* START *

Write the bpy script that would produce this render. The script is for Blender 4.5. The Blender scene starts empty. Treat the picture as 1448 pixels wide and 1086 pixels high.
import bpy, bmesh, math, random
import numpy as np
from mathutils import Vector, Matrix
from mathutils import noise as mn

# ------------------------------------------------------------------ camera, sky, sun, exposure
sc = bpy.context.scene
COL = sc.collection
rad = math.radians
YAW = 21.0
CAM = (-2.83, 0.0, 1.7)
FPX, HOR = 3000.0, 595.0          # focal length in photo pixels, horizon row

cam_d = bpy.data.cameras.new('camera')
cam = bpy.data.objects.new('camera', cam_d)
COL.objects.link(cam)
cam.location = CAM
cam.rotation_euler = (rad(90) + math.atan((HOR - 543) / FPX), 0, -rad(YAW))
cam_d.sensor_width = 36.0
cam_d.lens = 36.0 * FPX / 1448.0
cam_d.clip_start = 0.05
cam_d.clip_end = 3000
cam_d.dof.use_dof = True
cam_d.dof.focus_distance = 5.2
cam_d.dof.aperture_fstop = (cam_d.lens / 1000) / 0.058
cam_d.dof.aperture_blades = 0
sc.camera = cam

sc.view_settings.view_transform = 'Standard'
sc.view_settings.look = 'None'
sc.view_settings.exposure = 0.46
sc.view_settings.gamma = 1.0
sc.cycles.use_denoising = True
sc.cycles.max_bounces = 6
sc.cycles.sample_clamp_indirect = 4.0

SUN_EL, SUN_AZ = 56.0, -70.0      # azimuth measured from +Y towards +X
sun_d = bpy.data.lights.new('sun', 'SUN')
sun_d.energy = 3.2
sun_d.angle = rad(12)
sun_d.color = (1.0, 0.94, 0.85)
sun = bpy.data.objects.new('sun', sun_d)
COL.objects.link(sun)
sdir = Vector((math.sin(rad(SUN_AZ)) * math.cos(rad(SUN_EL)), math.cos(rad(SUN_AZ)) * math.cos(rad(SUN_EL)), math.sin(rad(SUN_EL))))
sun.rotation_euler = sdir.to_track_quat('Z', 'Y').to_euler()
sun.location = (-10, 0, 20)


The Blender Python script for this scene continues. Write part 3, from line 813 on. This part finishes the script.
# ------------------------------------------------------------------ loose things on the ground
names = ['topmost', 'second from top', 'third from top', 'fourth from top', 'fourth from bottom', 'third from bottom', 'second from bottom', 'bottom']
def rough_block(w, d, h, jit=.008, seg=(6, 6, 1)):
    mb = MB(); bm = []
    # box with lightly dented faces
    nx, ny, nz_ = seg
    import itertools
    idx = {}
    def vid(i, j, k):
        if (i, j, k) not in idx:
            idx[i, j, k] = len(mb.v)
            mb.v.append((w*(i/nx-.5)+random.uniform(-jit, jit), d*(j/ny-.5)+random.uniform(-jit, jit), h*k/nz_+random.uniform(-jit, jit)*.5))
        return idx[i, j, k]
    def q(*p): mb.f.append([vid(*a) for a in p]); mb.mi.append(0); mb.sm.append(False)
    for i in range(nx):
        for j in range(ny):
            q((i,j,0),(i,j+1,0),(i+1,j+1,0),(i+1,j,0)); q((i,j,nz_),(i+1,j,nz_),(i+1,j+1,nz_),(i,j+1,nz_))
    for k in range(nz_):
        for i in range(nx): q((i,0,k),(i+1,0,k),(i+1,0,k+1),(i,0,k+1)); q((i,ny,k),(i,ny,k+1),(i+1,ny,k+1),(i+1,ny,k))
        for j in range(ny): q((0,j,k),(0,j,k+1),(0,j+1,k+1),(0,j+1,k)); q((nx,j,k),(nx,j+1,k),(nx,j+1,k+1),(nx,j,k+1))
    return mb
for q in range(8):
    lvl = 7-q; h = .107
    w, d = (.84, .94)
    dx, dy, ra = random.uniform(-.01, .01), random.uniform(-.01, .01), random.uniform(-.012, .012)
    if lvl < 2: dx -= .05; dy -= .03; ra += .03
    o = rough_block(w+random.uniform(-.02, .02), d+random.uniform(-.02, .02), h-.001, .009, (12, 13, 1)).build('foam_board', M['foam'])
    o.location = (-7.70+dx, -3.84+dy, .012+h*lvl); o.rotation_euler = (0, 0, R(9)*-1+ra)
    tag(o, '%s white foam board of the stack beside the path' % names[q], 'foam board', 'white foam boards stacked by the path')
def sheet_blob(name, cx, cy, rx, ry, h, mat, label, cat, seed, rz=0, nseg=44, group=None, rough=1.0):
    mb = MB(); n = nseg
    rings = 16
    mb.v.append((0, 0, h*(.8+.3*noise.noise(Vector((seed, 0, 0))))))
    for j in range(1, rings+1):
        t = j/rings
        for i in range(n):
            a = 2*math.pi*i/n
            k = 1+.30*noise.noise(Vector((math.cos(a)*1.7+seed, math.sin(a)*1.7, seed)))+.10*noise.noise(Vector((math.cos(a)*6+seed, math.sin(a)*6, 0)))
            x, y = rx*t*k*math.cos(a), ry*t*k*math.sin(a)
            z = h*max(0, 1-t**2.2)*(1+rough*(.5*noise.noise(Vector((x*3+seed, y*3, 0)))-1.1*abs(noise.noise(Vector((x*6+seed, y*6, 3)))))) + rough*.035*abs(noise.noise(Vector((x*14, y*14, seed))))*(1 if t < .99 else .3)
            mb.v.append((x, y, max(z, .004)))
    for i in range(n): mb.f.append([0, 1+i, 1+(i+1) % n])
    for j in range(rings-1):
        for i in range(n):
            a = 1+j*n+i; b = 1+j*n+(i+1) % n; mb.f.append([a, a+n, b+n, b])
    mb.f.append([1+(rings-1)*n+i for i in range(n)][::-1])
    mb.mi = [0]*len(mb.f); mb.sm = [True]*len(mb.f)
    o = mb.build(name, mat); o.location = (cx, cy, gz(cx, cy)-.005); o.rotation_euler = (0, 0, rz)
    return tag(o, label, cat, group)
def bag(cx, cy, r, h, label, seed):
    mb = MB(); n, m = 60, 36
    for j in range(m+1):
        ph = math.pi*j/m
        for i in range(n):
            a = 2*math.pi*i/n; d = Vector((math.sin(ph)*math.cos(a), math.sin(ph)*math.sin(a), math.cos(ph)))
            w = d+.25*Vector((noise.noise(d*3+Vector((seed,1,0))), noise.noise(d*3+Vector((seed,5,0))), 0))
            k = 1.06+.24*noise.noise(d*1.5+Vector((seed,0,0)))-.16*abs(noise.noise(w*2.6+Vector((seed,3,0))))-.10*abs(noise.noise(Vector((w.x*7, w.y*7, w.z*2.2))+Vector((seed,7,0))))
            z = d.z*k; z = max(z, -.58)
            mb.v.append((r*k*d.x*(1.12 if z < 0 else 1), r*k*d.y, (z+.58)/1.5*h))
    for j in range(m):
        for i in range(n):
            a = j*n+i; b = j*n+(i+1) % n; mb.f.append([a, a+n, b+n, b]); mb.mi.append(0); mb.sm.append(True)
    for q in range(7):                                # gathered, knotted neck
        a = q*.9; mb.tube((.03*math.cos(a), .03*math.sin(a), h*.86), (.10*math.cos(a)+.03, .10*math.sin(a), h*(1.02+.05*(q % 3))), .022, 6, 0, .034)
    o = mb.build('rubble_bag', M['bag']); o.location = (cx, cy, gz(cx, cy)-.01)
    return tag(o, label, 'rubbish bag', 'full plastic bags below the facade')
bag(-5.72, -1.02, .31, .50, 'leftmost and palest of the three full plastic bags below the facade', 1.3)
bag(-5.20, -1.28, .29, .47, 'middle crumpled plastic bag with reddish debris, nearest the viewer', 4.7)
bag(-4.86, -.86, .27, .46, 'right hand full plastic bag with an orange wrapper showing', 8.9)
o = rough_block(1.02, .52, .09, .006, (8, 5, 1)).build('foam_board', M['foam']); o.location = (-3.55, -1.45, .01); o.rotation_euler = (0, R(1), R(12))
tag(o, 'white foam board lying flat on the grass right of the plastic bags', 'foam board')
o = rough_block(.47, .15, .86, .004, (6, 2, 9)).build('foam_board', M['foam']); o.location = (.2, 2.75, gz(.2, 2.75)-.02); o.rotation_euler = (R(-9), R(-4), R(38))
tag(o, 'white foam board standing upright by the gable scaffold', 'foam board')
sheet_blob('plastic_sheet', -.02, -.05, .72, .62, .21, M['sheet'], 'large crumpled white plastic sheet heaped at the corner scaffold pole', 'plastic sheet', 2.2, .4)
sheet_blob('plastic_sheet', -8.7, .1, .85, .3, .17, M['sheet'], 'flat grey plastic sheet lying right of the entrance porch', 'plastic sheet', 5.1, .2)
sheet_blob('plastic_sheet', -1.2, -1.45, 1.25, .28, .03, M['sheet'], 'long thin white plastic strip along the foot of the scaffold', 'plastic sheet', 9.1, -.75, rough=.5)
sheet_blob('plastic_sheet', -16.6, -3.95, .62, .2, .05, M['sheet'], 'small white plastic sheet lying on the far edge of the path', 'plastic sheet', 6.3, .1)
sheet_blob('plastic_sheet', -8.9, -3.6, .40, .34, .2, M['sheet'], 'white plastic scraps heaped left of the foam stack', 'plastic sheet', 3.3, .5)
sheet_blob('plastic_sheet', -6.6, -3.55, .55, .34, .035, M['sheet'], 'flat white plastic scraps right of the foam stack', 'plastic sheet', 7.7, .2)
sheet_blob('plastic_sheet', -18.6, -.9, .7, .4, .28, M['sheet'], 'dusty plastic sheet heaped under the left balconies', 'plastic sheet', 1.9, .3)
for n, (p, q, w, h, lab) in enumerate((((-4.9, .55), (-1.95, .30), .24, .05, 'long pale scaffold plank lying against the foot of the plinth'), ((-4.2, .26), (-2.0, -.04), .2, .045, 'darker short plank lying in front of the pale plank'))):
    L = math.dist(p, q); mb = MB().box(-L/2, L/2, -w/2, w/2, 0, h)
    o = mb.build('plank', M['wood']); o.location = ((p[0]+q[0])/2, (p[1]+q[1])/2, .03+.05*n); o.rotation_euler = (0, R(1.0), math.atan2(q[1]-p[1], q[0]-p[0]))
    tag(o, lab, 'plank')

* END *

Objective:
Please give an exact restatement of only the lines from the beginning of the material above to the line with "FPX, HOR = 3000.0, 595.0", inclusive.

Written answer:
Write the bpy script that would produce this render. The script is for Blender 4.5. The Blender scene starts empty. Treat the picture as 1448 pixels wide and 1086 pixels high.
import bpy, bmesh, math, random
import numpy as np
from mathutils import Vector, Matrix
from mathutils import noise as mn

# ------------------------------------------------------------------ camera, sky, sun, exposure
sc = bpy.context.scene
COL = sc.collection
rad = math.radians
YAW = 21.0
CAM = (-2.83, 0.0, 1.7)
FPX, HOR = 3000.0, 595.0          # focal length in photo pixels, horizon row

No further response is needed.